Combilus of circulatieleiding
Doorgaans zijn tappunten verbonden met een gewone tapleiding. Er zijn echter ook systemen waar het warme water continu wordt gecirculeerd, zodat tappunten meteen warm water krijgen wanneer ze worden open gezet. Wanneer er alleen sanitair warm water wordt gecirculeerd spreken we over een circulatieleiding, wanneer zowel warm water voor ruimteverwarming als sanitair warm water wordt gecirculeerd, spreken we van een combilus. Bij de invoer van een combilus of ciculatieleiding zijn er twee belangrijke aandachtspunten:
De totale lengte van de combilus of circulatieleiding kan ingevoerd worden wanneer deze bekend is. Wanneer een combilus of circulatieleiding meerdere eenheden bedient, deelt u de totale lengte door het aantal eenheden en geeft u deze waarde in bij de lengte van de combilus of circulatieleiding bij deze eenheid. Bv. een circulatieleiding van 100 m lengte bedient vier eenheden. Bij de invoer van de installatie voor sanitair warm water geeft u bij elke eenheid een lengte van 25 m (100 m /4) in voor de circulatieleiding.

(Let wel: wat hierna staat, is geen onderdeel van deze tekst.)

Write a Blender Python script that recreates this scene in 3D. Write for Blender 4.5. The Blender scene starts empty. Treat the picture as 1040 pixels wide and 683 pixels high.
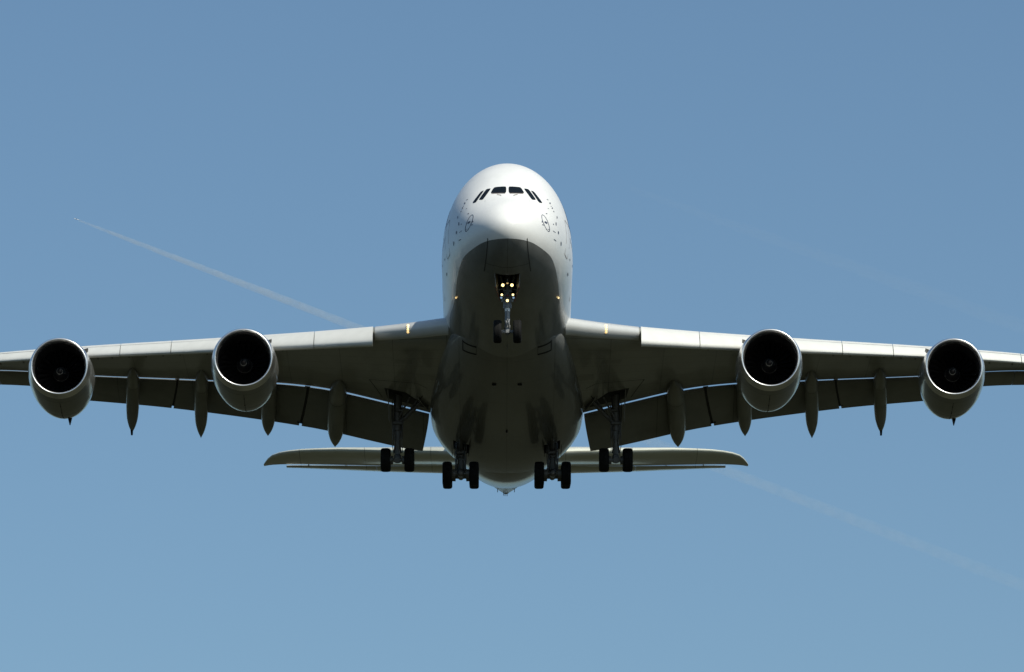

Voor de aanwezigheid van een combilus of circulatieleiding is het belangrijk te vermelden dat wanneer hier ‘onbekend’ wordt aangegeven, dat dit een zeer grote invloed heeft op het resultaat. Er wordt dan immers een circulatieleiding of combilus ingerekend met forfaitaire lengte én geen isolatie, wat de energiebehoefte voor sanitair warm water drastisch laat stijgen. Indien er een vermoeden is van een combilus of circulatieleiding, voer dan altijd de visuele inspectie uit zoals beschreven in IV.3.3.1 van het inspectieprotocol voor u hier onbekend ingeeft. Alleen in zeer specifieke gevallen, moet de aanwezigheid van een combilus of circulatieleiding als onbekend ingevoerd worden.
Installatie voor ventilatie
Zie deel IV.6 in het inspectieprotocol(PDF bestand opent in nieuw venster) voor de basisbepalingen over installaties voor ventilatie.
Elke combinatie van specifieke componenten (toevoer en afvoer van verse lucht, eventuele warmteterugwinning of regeling van ventilatoren…) die samen dienen tot de hygiënische ventilatie van (een deel van) de eenheid wordt beschouwd als een installatie voor ventilatie.
De aanwezigheid van verschillende regelsystemen voor eenzelfde ventilatie-unit kan een reden zijn om meerdere installaties voor ventilatie te definiëren.
Installatie voor verlichting
Zie deel IV.7 in het inspectieprotocol(PDF bestand opent in nieuw venster) voor de basisbepalingen over installaties voor verlichting.
Bij installaties voor verlichting wordt bij de invoer van een installatie ook meteen het deel van de eenheid die de installatie bedient ingevoerd. Koppeling met ruimteclusters is niet mogelijk. Een deel van de eenheid kan maar door één verlichtingsinstallatie bediend worden. Indien er toch meerdere regelingen of types verlichting aanwezig zijn, zie het inspectieprotocol voor de richtlijnen over welke installatie u aan maakt.